DON’T BE EVIL: Millions of Business Listings on Google Maps Are Fake — and Google Profits.
Google’s ubiquitous internet platform shapes what’s real and what isn’t for more than 2 billion monthly users. Yet Google Maps, triggered by such Google queries as the one Ms. Carter made, is overrun with millions of false business addresses and fake names, according to advertisers, search experts and current and former Google employees.
The ruse lures the unsuspecting to what appear to be Google-suggested local businesses, a costly and dangerous deception.
A man arrived at Ms. Carter’s home in an unmarked van and said he was a company contractor. He wasn’t. After working on the garage door, he asked for $728, nearly twice the cost of previous repairs, Ms. Carter said. He demanded cash or a personal check, but she refused. “I’m at my house by myself with this guy,” she said. “He could have knocked me over dead.”

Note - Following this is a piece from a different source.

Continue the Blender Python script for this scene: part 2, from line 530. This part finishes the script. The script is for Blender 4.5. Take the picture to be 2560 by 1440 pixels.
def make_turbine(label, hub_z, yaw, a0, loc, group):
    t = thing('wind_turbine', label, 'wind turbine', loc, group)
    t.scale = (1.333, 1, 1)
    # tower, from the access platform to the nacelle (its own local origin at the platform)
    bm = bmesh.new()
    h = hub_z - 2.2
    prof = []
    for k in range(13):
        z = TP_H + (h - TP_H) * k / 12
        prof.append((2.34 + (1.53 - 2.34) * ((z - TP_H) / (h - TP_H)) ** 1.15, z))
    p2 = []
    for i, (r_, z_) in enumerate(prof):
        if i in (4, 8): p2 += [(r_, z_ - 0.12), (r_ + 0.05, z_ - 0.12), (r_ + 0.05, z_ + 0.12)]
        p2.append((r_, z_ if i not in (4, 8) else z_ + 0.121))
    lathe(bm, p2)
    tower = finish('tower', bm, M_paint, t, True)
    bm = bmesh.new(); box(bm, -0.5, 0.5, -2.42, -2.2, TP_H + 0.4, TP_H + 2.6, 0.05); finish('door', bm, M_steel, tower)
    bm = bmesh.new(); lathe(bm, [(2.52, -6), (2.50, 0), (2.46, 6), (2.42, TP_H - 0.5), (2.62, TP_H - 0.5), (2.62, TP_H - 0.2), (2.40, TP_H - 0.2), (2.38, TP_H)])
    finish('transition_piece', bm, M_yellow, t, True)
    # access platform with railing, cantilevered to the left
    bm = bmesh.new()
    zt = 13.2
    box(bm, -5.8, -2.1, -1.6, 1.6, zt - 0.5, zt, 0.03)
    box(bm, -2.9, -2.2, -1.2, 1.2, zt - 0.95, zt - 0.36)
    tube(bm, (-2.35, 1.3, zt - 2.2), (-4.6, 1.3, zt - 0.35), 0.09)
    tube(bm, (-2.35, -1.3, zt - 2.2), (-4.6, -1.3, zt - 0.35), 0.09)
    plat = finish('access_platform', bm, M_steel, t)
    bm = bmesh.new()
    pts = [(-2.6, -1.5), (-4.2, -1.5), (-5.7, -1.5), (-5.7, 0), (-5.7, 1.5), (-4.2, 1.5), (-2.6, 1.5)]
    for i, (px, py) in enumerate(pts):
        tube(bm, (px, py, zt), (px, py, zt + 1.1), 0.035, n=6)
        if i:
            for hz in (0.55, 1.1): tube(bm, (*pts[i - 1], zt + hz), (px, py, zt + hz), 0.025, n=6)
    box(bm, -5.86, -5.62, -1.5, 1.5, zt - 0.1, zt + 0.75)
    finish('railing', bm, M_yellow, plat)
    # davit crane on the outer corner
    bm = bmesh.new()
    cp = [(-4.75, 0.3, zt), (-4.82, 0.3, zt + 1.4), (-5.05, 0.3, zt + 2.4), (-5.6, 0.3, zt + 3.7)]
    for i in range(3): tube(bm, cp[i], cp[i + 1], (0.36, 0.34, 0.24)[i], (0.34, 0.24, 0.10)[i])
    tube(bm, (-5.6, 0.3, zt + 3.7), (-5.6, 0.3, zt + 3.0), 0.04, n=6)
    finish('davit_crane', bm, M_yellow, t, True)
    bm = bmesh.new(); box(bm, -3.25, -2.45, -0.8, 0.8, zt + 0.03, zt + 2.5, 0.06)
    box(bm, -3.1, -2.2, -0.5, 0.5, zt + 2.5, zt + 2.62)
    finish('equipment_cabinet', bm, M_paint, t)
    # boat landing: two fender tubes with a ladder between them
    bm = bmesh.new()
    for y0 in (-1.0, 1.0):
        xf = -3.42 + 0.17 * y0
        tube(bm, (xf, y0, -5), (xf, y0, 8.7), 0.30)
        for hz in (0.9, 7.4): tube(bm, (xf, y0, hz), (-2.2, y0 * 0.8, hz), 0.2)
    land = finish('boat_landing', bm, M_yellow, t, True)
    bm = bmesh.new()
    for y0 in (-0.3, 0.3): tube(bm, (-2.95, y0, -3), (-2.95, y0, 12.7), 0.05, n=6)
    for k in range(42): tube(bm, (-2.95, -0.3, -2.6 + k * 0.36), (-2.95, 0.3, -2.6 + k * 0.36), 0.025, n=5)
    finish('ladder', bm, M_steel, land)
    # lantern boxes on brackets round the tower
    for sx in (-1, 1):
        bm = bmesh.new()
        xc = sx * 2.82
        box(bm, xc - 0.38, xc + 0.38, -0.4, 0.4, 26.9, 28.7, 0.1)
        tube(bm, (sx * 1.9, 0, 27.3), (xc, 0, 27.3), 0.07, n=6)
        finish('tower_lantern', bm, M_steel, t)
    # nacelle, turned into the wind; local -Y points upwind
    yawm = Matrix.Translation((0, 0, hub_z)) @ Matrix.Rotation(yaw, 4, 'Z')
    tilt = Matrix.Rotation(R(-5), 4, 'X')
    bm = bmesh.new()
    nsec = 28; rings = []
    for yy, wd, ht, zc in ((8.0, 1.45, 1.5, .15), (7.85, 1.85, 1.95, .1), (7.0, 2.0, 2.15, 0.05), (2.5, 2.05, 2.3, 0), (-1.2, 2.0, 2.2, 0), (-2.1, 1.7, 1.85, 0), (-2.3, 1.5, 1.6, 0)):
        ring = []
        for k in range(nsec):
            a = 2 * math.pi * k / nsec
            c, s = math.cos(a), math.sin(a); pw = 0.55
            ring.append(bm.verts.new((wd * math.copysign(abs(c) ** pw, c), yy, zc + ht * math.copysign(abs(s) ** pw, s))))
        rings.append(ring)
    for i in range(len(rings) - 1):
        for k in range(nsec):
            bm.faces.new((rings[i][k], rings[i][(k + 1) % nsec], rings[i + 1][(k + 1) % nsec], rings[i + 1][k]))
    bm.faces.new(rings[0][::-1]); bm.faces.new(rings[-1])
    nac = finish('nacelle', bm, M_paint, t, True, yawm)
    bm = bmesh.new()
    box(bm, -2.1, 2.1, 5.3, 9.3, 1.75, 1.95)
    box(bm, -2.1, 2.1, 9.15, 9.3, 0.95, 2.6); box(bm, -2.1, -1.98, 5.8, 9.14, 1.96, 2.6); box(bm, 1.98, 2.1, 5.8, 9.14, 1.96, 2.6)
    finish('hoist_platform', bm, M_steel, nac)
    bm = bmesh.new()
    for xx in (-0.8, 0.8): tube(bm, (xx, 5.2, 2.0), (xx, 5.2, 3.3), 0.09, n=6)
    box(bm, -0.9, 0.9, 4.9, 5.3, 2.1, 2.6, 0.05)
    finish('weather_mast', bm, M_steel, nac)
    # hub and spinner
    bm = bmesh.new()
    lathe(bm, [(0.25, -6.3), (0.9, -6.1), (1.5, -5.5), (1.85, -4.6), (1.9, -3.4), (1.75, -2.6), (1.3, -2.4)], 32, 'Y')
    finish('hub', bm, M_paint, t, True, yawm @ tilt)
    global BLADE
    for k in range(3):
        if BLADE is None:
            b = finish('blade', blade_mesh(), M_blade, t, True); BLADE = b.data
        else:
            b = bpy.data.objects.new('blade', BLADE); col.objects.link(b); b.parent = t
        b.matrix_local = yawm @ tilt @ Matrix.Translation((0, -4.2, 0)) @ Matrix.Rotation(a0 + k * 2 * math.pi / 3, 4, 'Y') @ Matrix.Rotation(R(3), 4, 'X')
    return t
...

The repairman had hijacked the name of a legitimate business on Google Maps and listed his own phone number. He returned to Ms. Carter’s home again and again, hounding her for payment of a repair so shoddy it had to be redone.
Three years later, Google still can’t seem to stop the proliferation of fictional business listings and aggressive con artists on its search engine. The scams are profitable for nearly everyone involved, Google included.
I imagine Google hasn’t fixed the problem because their incentive is not to.